━━━ AVAILABLE DATA ━━━

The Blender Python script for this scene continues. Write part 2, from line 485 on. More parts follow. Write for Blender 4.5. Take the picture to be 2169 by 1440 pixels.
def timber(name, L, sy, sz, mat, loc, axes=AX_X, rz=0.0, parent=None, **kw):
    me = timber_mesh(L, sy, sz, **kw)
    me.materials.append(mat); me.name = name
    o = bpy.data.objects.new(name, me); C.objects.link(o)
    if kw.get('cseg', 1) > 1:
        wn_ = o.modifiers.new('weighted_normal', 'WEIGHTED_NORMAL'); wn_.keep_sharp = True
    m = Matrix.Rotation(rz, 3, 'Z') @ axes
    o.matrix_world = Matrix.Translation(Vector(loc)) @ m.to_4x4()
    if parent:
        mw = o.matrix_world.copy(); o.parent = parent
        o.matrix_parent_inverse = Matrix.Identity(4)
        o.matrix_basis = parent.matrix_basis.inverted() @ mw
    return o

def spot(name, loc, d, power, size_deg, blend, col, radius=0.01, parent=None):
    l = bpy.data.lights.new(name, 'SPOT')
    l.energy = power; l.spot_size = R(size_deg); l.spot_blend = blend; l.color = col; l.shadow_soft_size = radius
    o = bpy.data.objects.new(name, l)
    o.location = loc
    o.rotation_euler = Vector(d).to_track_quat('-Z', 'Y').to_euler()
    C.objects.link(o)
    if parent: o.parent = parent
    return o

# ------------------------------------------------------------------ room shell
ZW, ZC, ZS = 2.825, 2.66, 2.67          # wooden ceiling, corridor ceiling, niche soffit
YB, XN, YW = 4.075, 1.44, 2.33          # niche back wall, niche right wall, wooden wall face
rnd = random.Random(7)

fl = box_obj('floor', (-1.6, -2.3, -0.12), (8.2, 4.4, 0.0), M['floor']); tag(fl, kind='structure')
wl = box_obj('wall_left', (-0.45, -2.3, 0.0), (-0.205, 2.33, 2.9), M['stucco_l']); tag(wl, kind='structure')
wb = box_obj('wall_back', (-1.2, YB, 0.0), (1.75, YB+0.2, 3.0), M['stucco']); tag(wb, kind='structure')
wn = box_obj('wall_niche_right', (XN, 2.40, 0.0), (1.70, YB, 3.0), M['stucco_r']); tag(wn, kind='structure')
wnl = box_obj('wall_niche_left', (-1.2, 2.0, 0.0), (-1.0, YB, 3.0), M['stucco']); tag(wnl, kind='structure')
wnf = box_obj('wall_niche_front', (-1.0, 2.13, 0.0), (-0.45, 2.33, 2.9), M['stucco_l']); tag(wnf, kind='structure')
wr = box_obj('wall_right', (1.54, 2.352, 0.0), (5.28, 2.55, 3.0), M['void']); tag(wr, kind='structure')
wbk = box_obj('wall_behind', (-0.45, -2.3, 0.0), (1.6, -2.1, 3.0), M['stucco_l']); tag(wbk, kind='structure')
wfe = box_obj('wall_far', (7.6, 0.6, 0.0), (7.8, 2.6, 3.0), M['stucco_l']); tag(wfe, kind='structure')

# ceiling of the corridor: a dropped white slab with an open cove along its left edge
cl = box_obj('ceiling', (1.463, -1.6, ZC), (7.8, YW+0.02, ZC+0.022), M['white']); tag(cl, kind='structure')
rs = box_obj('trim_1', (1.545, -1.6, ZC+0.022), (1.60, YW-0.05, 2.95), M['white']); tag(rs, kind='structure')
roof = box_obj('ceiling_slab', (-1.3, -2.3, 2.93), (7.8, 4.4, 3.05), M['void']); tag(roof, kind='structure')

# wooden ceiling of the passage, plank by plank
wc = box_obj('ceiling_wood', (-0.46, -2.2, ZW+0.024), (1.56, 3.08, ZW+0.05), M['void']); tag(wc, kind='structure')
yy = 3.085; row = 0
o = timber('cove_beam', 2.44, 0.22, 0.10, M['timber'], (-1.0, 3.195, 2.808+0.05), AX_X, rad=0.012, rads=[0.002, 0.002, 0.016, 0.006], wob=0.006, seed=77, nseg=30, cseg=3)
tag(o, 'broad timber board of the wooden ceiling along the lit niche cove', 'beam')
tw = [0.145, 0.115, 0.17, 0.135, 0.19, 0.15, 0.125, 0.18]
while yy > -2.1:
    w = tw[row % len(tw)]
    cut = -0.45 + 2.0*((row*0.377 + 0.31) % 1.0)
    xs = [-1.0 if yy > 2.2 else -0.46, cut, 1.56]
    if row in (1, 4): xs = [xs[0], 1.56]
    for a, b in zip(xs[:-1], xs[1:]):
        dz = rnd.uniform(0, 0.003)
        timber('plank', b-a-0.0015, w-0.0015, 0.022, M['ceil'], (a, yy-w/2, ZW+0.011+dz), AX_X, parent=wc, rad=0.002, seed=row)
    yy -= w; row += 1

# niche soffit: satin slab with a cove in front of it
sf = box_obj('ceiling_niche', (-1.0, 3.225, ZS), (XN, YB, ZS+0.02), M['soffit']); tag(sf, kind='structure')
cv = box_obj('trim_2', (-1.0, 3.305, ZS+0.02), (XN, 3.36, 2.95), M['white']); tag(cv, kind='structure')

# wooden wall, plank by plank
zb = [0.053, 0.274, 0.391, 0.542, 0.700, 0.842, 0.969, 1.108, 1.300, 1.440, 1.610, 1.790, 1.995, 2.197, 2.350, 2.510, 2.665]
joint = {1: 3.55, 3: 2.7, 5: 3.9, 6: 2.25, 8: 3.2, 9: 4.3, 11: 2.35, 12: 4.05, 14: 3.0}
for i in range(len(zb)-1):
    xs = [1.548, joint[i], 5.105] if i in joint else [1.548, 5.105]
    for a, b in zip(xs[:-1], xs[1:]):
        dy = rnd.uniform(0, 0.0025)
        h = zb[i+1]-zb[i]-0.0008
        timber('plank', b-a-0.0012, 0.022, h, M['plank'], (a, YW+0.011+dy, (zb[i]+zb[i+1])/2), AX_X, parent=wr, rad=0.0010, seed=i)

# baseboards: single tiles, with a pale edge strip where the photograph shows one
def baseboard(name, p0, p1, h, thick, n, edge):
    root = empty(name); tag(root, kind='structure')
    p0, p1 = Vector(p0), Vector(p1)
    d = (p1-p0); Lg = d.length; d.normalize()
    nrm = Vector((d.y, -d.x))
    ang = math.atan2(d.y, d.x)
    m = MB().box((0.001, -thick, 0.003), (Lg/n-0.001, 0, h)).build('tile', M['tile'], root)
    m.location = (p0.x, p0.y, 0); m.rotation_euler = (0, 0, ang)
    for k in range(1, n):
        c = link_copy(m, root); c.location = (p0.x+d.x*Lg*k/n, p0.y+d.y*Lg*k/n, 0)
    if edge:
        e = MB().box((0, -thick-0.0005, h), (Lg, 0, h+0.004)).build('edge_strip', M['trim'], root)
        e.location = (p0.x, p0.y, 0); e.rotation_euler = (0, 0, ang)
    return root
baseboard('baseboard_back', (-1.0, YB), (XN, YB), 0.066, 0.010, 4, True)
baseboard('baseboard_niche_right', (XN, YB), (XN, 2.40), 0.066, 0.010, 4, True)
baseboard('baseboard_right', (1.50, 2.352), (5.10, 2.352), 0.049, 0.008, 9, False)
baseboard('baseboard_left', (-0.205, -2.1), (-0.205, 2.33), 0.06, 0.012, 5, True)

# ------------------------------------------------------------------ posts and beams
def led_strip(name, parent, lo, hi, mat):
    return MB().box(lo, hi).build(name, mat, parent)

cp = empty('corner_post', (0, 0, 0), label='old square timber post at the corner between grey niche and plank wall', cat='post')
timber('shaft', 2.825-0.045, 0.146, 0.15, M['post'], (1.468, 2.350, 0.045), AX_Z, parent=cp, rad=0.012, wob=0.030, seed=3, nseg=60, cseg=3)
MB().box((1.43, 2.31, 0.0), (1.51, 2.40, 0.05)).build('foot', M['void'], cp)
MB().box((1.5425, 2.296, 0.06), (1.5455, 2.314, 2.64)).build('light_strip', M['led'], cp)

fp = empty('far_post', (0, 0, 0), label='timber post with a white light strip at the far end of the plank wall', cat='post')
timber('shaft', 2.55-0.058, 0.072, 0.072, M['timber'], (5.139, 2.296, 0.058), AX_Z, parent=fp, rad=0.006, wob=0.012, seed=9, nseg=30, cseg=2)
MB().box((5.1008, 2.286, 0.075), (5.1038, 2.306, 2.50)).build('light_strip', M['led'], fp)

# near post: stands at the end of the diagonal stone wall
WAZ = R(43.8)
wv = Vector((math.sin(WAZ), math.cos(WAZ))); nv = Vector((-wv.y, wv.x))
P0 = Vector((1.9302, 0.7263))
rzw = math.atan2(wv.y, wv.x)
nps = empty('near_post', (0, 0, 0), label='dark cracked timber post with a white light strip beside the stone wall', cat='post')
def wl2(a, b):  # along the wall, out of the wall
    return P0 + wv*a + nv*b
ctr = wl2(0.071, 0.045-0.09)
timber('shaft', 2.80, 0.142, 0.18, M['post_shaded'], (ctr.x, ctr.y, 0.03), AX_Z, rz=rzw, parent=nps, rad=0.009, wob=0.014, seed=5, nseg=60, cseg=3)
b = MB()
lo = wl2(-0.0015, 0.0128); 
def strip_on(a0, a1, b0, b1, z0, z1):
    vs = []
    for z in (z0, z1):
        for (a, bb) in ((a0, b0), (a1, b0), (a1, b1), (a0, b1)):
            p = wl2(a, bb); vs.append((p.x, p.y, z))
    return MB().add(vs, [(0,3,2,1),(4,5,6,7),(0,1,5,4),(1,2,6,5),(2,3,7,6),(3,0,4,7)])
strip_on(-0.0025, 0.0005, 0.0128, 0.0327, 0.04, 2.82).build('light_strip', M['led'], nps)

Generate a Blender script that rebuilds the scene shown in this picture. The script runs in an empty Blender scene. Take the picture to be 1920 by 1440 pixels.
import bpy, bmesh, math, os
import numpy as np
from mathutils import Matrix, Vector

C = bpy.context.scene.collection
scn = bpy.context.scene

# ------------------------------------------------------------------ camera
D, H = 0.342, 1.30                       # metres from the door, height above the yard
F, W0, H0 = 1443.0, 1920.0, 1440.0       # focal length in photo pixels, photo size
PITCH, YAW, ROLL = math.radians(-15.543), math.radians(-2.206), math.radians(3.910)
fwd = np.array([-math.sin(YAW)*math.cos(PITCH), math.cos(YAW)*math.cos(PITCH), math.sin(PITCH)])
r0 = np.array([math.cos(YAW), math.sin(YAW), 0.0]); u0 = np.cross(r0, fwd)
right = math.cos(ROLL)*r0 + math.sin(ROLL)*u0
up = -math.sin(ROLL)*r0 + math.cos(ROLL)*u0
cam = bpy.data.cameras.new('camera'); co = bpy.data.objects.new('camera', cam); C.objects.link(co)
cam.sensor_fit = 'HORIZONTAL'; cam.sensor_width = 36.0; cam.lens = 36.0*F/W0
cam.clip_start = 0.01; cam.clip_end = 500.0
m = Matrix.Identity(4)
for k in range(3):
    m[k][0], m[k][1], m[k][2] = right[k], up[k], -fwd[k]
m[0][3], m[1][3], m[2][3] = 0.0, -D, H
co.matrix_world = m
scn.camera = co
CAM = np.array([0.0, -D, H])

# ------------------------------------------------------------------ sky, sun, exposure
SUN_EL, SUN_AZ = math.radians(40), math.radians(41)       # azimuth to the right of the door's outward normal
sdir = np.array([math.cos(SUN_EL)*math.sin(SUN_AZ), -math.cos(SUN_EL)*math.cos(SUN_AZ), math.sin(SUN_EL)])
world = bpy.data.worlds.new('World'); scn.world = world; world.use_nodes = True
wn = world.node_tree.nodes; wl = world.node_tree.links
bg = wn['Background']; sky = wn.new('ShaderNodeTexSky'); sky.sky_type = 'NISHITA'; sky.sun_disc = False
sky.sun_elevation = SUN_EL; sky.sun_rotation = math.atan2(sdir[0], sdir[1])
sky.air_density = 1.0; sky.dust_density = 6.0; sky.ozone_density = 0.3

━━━

Exactly as written, quote the lines from the one that has "M['stucco_l']); tag(wnf, kind='structure')" down to the one that has "M['stucco_l']); tag(wfe, kind='structure')", and include both.

EXERCISE RESULT
wnf = box_obj('wall_niche_front', (-1.0, 2.13, 0.0), (-0.45, 2.33, 2.9), M['stucco_l']); tag(wnf, kind='structure')
wr = box_obj('wall_right', (1.54, 2.352, 0.0), (5.28, 2.55, 3.0), M['void']); tag(wr, kind='structure')
wbk = box_obj('wall_behind', (-0.45, -2.3, 0.0), (1.6, -2.1, 3.0), M['stucco_l']); tag(wbk, kind='structure')
wfe = box_obj('wall_far', (7.6, 0.6, 0.0), (7.8, 2.6, 3.0), M['stucco_l']); tag(wfe, kind='structure')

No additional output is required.